Dans leur expérience originale, Eicher et ses collaborateurs[1] nous ont montré que le climat normatif influence nos opinions, quand bien même nous ignorons consciemment le contenu des idées des autres membres de la communauté. Selon ces résultats, notre opinion sera toujours polarisée dans le sens du climat normatif, et ceci même si nous nous trompons lors de l’estimation que l’on en fait.
Retournons prendre des nouvelles de Stan, un des élèves de la classe de CE2. Sa maman a accepté un poste dans une autre région et Stan a du quitter ses amis pour rejoindre une autre classe de CE2. Il a donc découvert ses nouveaux amis Ella, Ali, Robin, Alice, Emilie, Matéo, Karima. La particularité de cette nouvelle école est qu’à la cantine, le chef à tendance à trop cuire les frites. Si bien que les enfants n’en sont pas friands ; ils leurs préfèrent de loin les spaghettis à la bolognaise. Cela est d’ailleurs objectivable lorsqu’on leur demande de noter (sur 10) leur appétence pour les frites, ainsi que leur attente normative (ce qu’ils pensent que les autres pensent des frites) :
Nom de l’élève | Stan | Ella | Ali | Robin | Alice | Emilie | Matéo | Karima |
Note (/10) attribuée aux frites | 8 | 6 | 8 | 7 | 10 | 6 | 8 | 7 |
Note (/10) attribuée à l’attente normative. | 8 | 7 | 8 | 8 | 8 | 9 | 6 | 7 |
Dans cette classe, on le voit, les frites ont moins la cote et le climat normatif (évaluant la moyenne de l’estimation de l’opinion moyenne réalisée par chaque élève) n’est plus que de 7.625/10. Stan est donc passé d’un environnement dans lequel en moyenne, les enfants évaluaient que les autres élèves aimaient les frites selon une note moyenne de 8.875/10 à un nouvel environnement ou cette évaluation n’est plus que de 7.625/10. Ceci traduit le fait que dans son ancienne classe, Stan évoluait dans un milieu beaucoup plus favorable aux frites que dans sa nouvelle classe. Pourtant, Stan ne semble pas être conscient de cette différence puisqu’il a lui-même attribué dans les deux groupes la même note quant à son attente normative, c’est-à-dire à ce qu’il s’attend être l’opinion moyenne de ses camarades au sujet des frites (8/10). Pour Stan, ses amis des deux classes aiment autant les frites.

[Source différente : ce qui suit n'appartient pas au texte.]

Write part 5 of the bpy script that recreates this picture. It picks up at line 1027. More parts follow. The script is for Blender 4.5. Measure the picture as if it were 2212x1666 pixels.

Mais ce que l’on constate, c’est que suite à son intégration dans sa nouvelle classe, Stan aime malgré tout un peu moins les frites : la note qu’il leur attribue est passée de 9 à 8/10. Bien que Stan n’ait pas conscience du changement de rapport aux frites dans son nouveau milieu, ce nouveau climat dans lequel il évolue a eu un impact sur son opinion.
C’est bien cela qu’ont montré Eicher et ses collaborateurs : d’une part nos opinions, nos points de vue, nos croyances sont toujours polarisés par le climat normatif du groupe dans lequel nous évoluons, et d’autre part nous n’avons pas besoin d’être conscients de ce climat pour qu’il nous influence.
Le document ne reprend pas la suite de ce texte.